▶ _What the exercise asks_
Below is a listing to write out in full, exactly as given, without its pictures.
━━━━
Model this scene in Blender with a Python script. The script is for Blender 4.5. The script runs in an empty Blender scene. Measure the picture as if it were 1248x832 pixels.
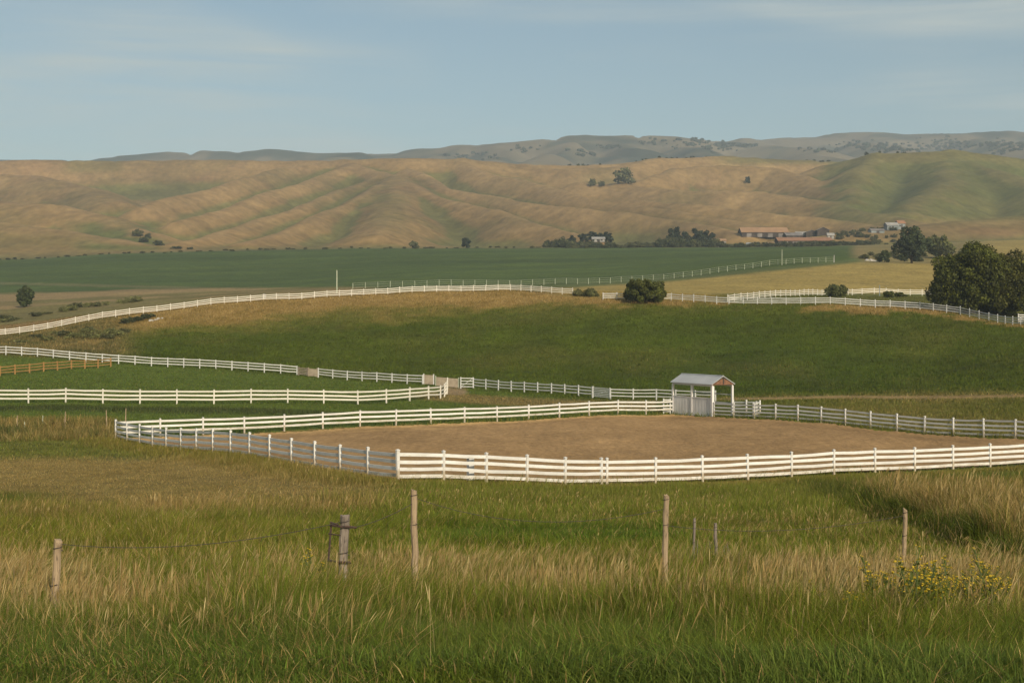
import bpy, math, random
import numpy as np

random.seed(7)
RNG = np.random.default_rng(11)
F, U0, V0, CZ = 1733.0, 624.0, 390.0, 10.0      # focal length in photo pixels, principal column, eye-level row, eye height
SC = bpy.context.scene
COL = SC.collection
SUN = np.array([0.39, -0.921, 0.0]); SUN_EL = math.radians(26)

# ------------------------------------------------------------------ numeric helpers
def smooth(a, b, x):
    t = np.clip((x - a) / (b - a), 0, 1)
    return t * t * (3 - 2 * t)

_P = np.random.default_rng(3).random((256, 256))
def vnoise(x, y):
    x = np.asarray(x, float); y = np.asarray(y, float)
    xi = np.floor(x).astype(int); yi = np.floor(y).astype(int)
    fx = x - xi; fy = y - yi
    fx = fx * fx * fx * (fx * (fx * 6 - 15) + 10); fy = fy * fy * fy * (fy * (fy * 6 - 15) + 10)
    a = _P[xi & 255, yi & 255]; b = _P[(xi + 1) & 255, yi & 255]
    c = _P[xi & 255, (yi + 1) & 255]; d = _P[(xi + 1) & 255, (yi + 1) & 255]
    return (a * (1 - fx) + b * fx) * (1 - fy) + (c * (1 - fx) + d * fx) * fy - 0.5
def fbm(x, y, s, o=4):
    r = 0; a = 1.0; k = 1.0 / s
    for i in range(o):
        r = r + a * vnoise(x * k + 17.3 * i, y * k - 9.1 * i)
        a *= 0.5; k *= 2.03
    return r

def pchip(x, Y, xq):
    x = np.asarray(x, float); Y = np.asarray(Y, float)
    h = np.diff(x); dl = np.diff(Y, axis=-1) / h
    m = np.zeros_like(Y)
    w1 = 2 * h[1:] + h[:-1]; w2 = h[1:] + 2 * h[:-1]
    d0, d1 = dl[..., :-1], dl[..., 1:]
    ok = d0 * d1 > 0
    with np.errstate(divide='ignore', invalid='ignore'):
        hm = (w1 + w2) / (w1 / np.where(ok, d0, 1) + w2 / np.where(ok, d1, 1))
    m[..., 1:-1] = np.where(ok, hm, 0)
    m[..., 0] = dl[..., 0]; m[..., -1] = dl[..., -1]
    xq = np.clip(xq, x[0], x[-1])
    i = np.clip(np.searchsorted(x, xq) - 1, 0, len(x) - 2)
    t = (xq - x[i]) / h[i]
    return ((1 + 2 * t) * (1 - t) ** 2 * Y[..., i] + t * (1 - t) ** 2 * h[i] * m[..., i]
            + t * t * (3 - 2 * t) * Y[..., i + 1] + t * t * (t - 1) * h[i] * m[..., i + 1])

def seg_dist(X, Y, pts):
    best = np.full(np.shape(X), 1e9)
    for (ax, ay), (bx, by) in zip(pts[:-1], pts[1:]):
        dx, dy = bx - ax, by - ay
        t = np.clip(((X - ax) * dx + (Y - ay) * dy) / (dx * dx + dy * dy), 0, 1)
        best = np.minimum(best, np.hypot(X - ax - t * dx, Y - ay - t * dy))
    return best
def inside(X, Y, poly):
    r = np.zeros(np.shape(X), bool); n = len(poly)
    for i in range(n):
        ax, ay = poly[i]; bx, by = poly[(i + 1) % n]
        c = ((ay > Y) != (by > Y)) & (X < (bx - ax) * (Y - ay) / (by - ay + 1e-12) + ax)
        r ^= c
    return r
def XY(u, d): return ((u - U0) / F * d, d)

# ------------------------------------------------------------------ the lie of the land (surveyed heights, metres)
NEAR = [(3.4, 1180), (6.7, 832), (9, 806), (12, 782), (19, 736), (30, 682), (45, 632)]
PROF = {
 -350: [(65,597),(85,568),(110,538),(143,500),(180,468),(205,446),(240,432),(265,424),(300,408),(400,385),(550,363),(900,322)],
 0:    [(65,594),(85,562),(110,534),(136,491),(180,456),(205,433),(235,420),(265,410),(300,400),(400,376),(550,357),(900,316)],
 140:  [(65,592),(85,562),(110,534),(138,490.5),(165,472),(203,444),(240,412),(277,388),(310,380),(400,367),(550,353),(900,309)],
 300:  [(65,588),(85.6,554),(117,527),(140,489),(165,476),(201,453),(240,414),(285,369),(330,362),(420,357),(550,350),(900,304)],
 485:  [(66,586),(85,563),(100,545),(124,518.5),(150,484.5),(195,466),(230,428),(265,385),(297,357.5),(340,353.5),(420,350),(550,340),(900,302)],
 624:  [(71,588.5),(90,567),(131,513),(155,490),(184,477),(220,438),(260,388),(300,355),(345,351),(425,347.5),(550,335),(890,302)],
 736:  [(76,590.5),(92,567),(137,506),(165,489),(185,475),(215,443),(245,398),(270,366),(300,358.5),(345,353),(435,345.5),(550,332),(890,302)],
 820:  [(78,588.5),(92,566),(143,504),(165,488),(185,474),(215,440),(245,396),(270,366),(330,356),(440,338.5),(550,328),(890,301.5)],
 1000: [(82.5,579),(100,546),(124,515),(145,495),(165,482),(185,466),(215,425),(240,388),(255,372),(290,363),(330,358),(480,319.5),(600,311),(900,300)],
 1120: [(86,573.5),(100,550),(114,528),(145,496),(160,483),(185,462),(215,418),(250,378.5),(290,366),(330,359.5),(500,321),(600,311),(900,297)],
 1248: [(90,566),(105,535),(130,505),(155,482),(187,442),(226,397),(246,388),(330,368),(500,325),(600,308),(900,292)],
 1620: [(88,560),(105,532),(130,503),(155,480),(187,446),(226,404),(250,395),(330,375),(500,330),(600,310),(900,290)],
}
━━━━
▶ _The solution_
Model this scene in Blender with a Python script. The script is for Blender 4.5. The script runs in an empty Blender scene. Measure the picture as if it were 1248x832 pixels.
import bpy, math, random
import numpy as np

random.seed(7)
RNG = np.random.default_rng(11)
F, U0, V0, CZ = 1733.0, 624.0, 390.0, 10.0      # focal length in photo pixels, principal column, eye-level row, eye height
SC = bpy.context.scene
COL = SC.collection
SUN = np.array([0.39, -0.921, 0.0]); SUN_EL = math.radians(26)

# ------------------------------------------------------------------ numeric helpers
def smooth(a, b, x):
    t = np.clip((x - a) / (b - a), 0, 1)
    return t * t * (3 - 2 * t)

_P = np.random.default_rng(3).random((256, 256))
def vnoise(x, y):
    x = np.asarray(x, float); y = np.asarray(y, float)
    xi = np.floor(x).astype(int); yi = np.floor(y).astype(int)
    fx = x - xi; fy = y - yi
    fx = fx * fx * fx * (fx * (fx * 6 - 15) + 10); fy = fy * fy * fy * (fy * (fy * 6 - 15) + 10)
    a = _P[xi & 255, yi & 255]; b = _P[(xi + 1) & 255, yi & 255]
    c = _P[xi & 255, (yi + 1) & 255]; d = _P[(xi + 1) & 255, (yi + 1) & 255]
    return (a * (1 - fx) + b * fx) * (1 - fy) + (c * (1 - fx) + d * fx) * fy - 0.5
def fbm(x, y, s, o=4):
    r = 0; a = 1.0; k = 1.0 / s
    for i in range(o):
        r = r + a * vnoise(x * k + 17.3 * i, y * k - 9.1 * i)
        a *= 0.5; k *= 2.03
    return r

def pchip(x, Y, xq):
    x = np.asarray(x, float); Y = np.asarray(Y, float)
    h = np.diff(x); dl = np.diff(Y, axis=-1) / h
    m = np.zeros_like(Y)
    w1 = 2 * h[1:] + h[:-1]; w2 = h[1:] + 2 * h[:-1]
    d0, d1 = dl[..., :-1], dl[..., 1:]
    ok = d0 * d1 > 0
    with np.errstate(divide='ignore', invalid='ignore'):
        hm = (w1 + w2) / (w1 / np.where(ok, d0, 1) + w2 / np.where(ok, d1, 1))
    m[..., 1:-1] = np.where(ok, hm, 0)
    m[..., 0] = dl[..., 0]; m[..., -1] = dl[..., -1]
    xq = np.clip(xq, x[0], x[-1])
    i = np.clip(np.searchsorted(x, xq) - 1, 0, len(x) - 2)
    t = (xq - x[i]) / h[i]
    return ((1 + 2 * t) * (1 - t) ** 2 * Y[..., i] + t * (1 - t) ** 2 * h[i] * m[..., i]
            + t * t * (3 - 2 * t) * Y[..., i + 1] + t * t * (t - 1) * h[i] * m[..., i + 1])

def seg_dist(X, Y, pts):
    best = np.full(np.shape(X), 1e9)
    for (ax, ay), (bx, by) in zip(pts[:-1], pts[1:]):
        dx, dy = bx - ax, by - ay
        t = np.clip(((X - ax) * dx + (Y - ay) * dy) / (dx * dx + dy * dy), 0, 1)
        best = np.minimum(best, np.hypot(X - ax - t * dx, Y - ay - t * dy))
    return best
def inside(X, Y, poly):
    r = np.zeros(np.shape(X), bool); n = len(poly)
    for i in range(n):
        ax, ay = poly[i]; bx, by = poly[(i + 1) % n]
        c = ((ay > Y) != (by > Y)) & (X < (bx - ax) * (Y - ay) / (by - ay + 1e-12) + ax)
        r ^= c
    return r
def XY(u, d): return ((u - U0) / F * d, d)

# ------------------------------------------------------------------ the lie of the land (surveyed heights, metres)
NEAR = [(3.4, 1180), (6.7, 832), (9, 806), (12, 782), (19, 736), (30, 682), (45, 632)]
PROF = {
 -350: [(65,597),(85,568),(110,538),(143,500),(180,468),(205,446),(240,432),(265,424),(300,408),(400,385),(550,363),(900,322)],
 0:    [(65,594),(85,562),(110,534),(136,491),(180,456),(205,433),(235,420),(265,410),(300,400),(400,376),(550,357),(900,316)],
 140:  [(65,592),(85,562),(110,534),(138,490.5),(165,472),(203,444),(240,412),(277,388),(310,380),(400,367),(550,353),(900,309)],
 300:  [(65,588),(85.6,554),(117,527),(140,489),(165,476),(201,453),(240,414),(285,369),(330,362),(420,357),(550,350),(900,304)],
 485:  [(66,586),(85,563),(100,545),(124,518.5),(150,484.5),(195,466),(230,428),(265,385),(297,357.5),(340,353.5),(420,350),(550,340),(900,302)],
 624:  [(71,588.5),(90,567),(131,513),(155,490),(184,477),(220,438),(260,388),(300,355),(345,351),(425,347.5),(550,335),(890,302)],
 736:  [(76,590.5),(92,567),(137,506),(165,489),(185,475),(215,443),(245,398),(270,366),(300,358.5),(345,353),(435,345.5),(550,332),(890,302)],
 820:  [(78,588.5),(92,566),(143,504),(165,488),(185,474),(215,440),(245,396),(270,366),(330,356),(440,338.5),(550,328),(890,301.5)],
 1000: [(82.5,579),(100,546),(124,515),(145,495),(165,482),(185,466),(215,425),(240,388),(255,372),(290,363),(330,358),(480,319.5),(600,311),(900,300)],
 1120: [(86,573.5),(100,550),(114,528),(145,496),(160,483),(185,462),(215,418),(250,378.5),(290,366),(330,359.5),(500,321),(600,311),(900,297)],
 1248: [(90,566),(105,535),(130,505),(155,482),(187,442),(226,397),(246,388),(330,368),(500,325),(600,308),(900,292)],
 1620: [(88,560),(105,532),(130,503),(155,480),(187,446),(226,404),(250,395),(330,375),(500,330),(600,310),(900,290)],
}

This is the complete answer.